2017年06月27日(火) 10時00分配信

撮影/やまざきともよ

10年前に発表した『おひとりさまの老後』を皮切りに、ひとりが基本、で生きる心地よさを研究し続けてきた上野千鶴子さん。時代とともに、おひとりさまと、それを取り巻く環境はどう変化してきたのか。

上野千鶴子「おひとりさまを追いかけて」

“長生きすればするほど、みんな最後はひとりになる。結婚したひとも、結婚しなかったひとも、最後はひとりになる。女のひとは、そう覚悟しておいたほうがよい。”
――こんな言葉で始まる上野千鶴子さんの『おひとりさまの老後』。

女性学、ジェンダー研究の第一人者として知られる上野さんが、子供に頼らない、ひとりが基本の老後の暮らし方に徹底的に向き合って書いたこの本は大きな反響を呼び、75万部のベストセラーとなった。
本を発表したのは2007年。上野さんが50代後半の頃だった。

老後を研究する、と発想を変えると楽しい学びが見えてきた

最初の動機はまったく私利私欲のためでした。子供がいない、おひとりさまの私が先々、安心して生きていくには“どこに住んでどう暮らすか・人とのつき合い方やお金はどうするか・どんな介護を受けるか”。
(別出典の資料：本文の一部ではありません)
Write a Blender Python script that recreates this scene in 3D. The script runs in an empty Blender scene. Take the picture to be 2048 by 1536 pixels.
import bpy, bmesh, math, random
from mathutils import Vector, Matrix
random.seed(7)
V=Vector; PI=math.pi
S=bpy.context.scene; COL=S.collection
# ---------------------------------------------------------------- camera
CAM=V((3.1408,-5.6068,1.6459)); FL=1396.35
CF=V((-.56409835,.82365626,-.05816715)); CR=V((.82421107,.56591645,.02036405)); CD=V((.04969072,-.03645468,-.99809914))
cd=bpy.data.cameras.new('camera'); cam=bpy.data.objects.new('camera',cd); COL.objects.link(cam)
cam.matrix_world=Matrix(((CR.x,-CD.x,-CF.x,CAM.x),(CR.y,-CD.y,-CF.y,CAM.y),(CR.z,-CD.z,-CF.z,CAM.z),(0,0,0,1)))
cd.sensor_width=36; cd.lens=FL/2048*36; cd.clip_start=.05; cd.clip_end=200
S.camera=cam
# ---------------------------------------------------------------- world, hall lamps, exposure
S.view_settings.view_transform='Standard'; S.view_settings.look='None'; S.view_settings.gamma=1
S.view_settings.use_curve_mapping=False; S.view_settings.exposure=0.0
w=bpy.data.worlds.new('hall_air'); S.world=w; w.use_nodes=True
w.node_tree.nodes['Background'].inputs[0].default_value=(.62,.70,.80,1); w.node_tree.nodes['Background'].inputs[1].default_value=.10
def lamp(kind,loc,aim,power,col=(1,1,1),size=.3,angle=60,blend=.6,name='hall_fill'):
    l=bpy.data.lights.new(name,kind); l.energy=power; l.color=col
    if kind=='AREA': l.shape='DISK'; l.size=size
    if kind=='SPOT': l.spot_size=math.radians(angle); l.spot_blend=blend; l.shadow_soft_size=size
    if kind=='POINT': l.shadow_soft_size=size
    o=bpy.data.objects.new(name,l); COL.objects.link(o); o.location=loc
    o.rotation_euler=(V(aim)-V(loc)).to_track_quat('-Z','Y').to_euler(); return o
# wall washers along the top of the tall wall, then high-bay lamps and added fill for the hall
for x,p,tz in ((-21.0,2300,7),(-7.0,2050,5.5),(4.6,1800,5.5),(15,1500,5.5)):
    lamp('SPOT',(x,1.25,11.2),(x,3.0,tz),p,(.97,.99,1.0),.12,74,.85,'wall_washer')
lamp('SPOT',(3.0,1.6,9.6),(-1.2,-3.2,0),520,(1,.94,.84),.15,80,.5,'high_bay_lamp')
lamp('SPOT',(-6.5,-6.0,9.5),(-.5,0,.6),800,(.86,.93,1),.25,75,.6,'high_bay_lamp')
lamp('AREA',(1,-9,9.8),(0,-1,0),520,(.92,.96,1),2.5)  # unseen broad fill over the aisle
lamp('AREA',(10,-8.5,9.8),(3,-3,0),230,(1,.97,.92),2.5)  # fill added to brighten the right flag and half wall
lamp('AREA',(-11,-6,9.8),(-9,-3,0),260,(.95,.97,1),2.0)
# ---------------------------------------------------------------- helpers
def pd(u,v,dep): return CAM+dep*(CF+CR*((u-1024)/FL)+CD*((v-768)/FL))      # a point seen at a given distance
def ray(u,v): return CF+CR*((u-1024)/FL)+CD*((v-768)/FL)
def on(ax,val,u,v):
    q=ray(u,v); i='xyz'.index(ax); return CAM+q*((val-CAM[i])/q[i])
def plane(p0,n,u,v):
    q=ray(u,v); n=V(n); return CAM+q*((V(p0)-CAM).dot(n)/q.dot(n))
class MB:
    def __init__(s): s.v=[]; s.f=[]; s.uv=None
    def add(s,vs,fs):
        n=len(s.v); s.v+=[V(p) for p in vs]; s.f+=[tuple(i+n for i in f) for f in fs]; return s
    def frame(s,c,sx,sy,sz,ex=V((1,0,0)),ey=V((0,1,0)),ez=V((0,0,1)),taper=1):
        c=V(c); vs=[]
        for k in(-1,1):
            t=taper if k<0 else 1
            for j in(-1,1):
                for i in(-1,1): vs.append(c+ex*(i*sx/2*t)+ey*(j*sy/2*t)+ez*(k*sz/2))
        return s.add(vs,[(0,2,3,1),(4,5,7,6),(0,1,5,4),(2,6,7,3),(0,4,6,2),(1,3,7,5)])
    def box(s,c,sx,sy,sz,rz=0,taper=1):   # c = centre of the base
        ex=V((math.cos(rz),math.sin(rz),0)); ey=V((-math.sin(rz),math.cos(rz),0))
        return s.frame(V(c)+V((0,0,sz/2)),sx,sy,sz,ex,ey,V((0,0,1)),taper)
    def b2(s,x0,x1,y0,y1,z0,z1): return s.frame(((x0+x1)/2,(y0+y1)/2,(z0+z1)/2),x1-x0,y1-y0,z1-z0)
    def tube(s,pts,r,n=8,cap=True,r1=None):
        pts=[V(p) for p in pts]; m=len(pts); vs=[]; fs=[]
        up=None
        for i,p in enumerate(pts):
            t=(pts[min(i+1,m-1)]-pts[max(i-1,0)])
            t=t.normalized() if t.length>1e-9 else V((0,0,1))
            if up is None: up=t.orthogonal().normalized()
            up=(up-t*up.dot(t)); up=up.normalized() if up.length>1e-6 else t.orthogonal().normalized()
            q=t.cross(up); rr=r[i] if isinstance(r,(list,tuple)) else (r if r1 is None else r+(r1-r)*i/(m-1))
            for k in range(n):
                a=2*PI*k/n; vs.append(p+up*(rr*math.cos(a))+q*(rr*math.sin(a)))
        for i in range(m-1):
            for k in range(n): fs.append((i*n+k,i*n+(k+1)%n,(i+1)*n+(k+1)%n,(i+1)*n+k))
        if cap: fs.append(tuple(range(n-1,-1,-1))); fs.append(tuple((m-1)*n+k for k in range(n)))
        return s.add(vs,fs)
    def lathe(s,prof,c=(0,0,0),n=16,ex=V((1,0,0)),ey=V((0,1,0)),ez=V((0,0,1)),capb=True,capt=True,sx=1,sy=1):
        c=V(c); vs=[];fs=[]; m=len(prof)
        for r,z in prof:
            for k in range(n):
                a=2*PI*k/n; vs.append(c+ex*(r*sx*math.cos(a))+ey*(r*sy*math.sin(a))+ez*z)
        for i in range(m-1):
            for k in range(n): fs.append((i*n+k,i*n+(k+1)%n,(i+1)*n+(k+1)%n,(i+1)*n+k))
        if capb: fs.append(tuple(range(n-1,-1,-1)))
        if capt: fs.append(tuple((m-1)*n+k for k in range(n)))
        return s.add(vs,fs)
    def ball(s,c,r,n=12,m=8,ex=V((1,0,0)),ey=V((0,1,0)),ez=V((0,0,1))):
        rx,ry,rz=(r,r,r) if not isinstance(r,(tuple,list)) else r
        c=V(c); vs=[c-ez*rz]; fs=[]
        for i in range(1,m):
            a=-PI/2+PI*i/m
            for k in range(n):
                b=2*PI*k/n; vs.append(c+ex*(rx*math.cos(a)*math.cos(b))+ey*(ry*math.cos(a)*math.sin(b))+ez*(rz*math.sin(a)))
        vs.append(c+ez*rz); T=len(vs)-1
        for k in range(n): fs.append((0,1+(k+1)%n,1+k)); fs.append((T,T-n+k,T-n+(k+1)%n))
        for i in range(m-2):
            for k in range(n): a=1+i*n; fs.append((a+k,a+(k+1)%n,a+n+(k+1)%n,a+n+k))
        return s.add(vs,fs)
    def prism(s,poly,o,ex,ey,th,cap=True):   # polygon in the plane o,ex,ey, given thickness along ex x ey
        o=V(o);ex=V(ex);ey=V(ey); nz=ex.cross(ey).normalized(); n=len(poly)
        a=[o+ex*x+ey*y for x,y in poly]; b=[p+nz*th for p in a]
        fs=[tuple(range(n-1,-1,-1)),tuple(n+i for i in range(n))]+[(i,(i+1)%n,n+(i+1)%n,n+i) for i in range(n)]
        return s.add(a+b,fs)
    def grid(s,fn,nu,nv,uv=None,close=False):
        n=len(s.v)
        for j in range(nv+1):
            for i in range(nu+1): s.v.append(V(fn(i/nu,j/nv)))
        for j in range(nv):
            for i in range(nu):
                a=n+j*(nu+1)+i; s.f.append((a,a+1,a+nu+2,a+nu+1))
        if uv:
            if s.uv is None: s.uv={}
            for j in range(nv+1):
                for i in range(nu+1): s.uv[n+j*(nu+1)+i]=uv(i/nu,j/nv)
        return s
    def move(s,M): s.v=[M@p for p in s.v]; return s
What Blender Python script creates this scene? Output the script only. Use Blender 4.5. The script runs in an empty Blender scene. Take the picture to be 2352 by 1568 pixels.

当時、漠然と不安に感じていたことを調べようと思ったのがきっかけでした。でも、調べていくと実に、奥が深い。自分事だけにするなんてもったいない。学問としてきちんと学ぼうという気持ちに変わっていったんですね。しかも、探るほどに“なーんだ、シングルの老後ってこんなに楽しいんだ!”という結論が出てきて、それを一冊にまとめたのが、おひとりさまシリーズの最初でした」

それから10年。
びっくりするほどのスピードでおひとりさま時代がやってきた。
「この時代の変化の速さは私の想定をはるかに超えていました。最初は私のような、いわゆる世間的に“かわいそう”と言われる少数派シングルのために本を書いたのです。何しろ私たちは“子供がいなくて老後はどうするの?”と真顔で心配されてきた世代ですから。
それが、いつの間にか、市民権を得てしまった。おひとりさまは今や多数派ともいえる時代になっています。かつては結婚前か、夫と離死別した後まりファミリーを作る前か後か、にしか使われない言葉であった“おひとりさま”が一つのライフスタイルになり、今もその数は増え続けています」

とはいえ、やはり将来、老後をひとりで過ごすことに、漠然と怖さや不安を感じている人も多いのではないだろうか……。
「私も最初はそうでした。でも、2000年に介護保険法が施行され制度が大きく変わりました。
“家族に頼らない・頼れない老後”の人たちの介護を社会も後押ししています。高齢者に、施設に入らなくてもおひとりさまで大丈夫ですよ、といえるくらい、介護や福祉のインフラは育ってきています。
介護は初期の頃は4兆円でしたが今や10兆円市場といわれるくらい、巨大な成長産業です。人材も事業も生んできました。私の気持ちも50代の頃と比べて圧倒的に楽になりました。おひとりさまが大きな顔をできる世の中になったのですから。私の講演を聞いた多くの人が“ホッとしました。老後が明るくなりました”と言ってくださいます。
ただ大事なのは、無関心や無防備でいないということです。
50代の今から少しずつでも考えていけば、不安は徐々に減っていくはず。きっと年齢を重ねるのが楽しくなり、ひとりという未来にも明るく立ち向かえるはずです」

撮影/やまざきともよ

■Profile
上野千鶴子
うえのちづこ
1948年、富山県生まれ。社会学者。東京大学名誉教授。認定NPO法人WAN理事長。『おひとりさまの老後』(法研 ’07年)に続き、『男おひとりさま道』(同 ’09年)、『おひとりさまの最期』(朝日新聞出版 ’15年)でおひとりさまシリーズ三部作が完結。『ケアのカリスマたち 看取りを支えるプロフェッショナル』(亜紀書房’15年)ほか著書多数。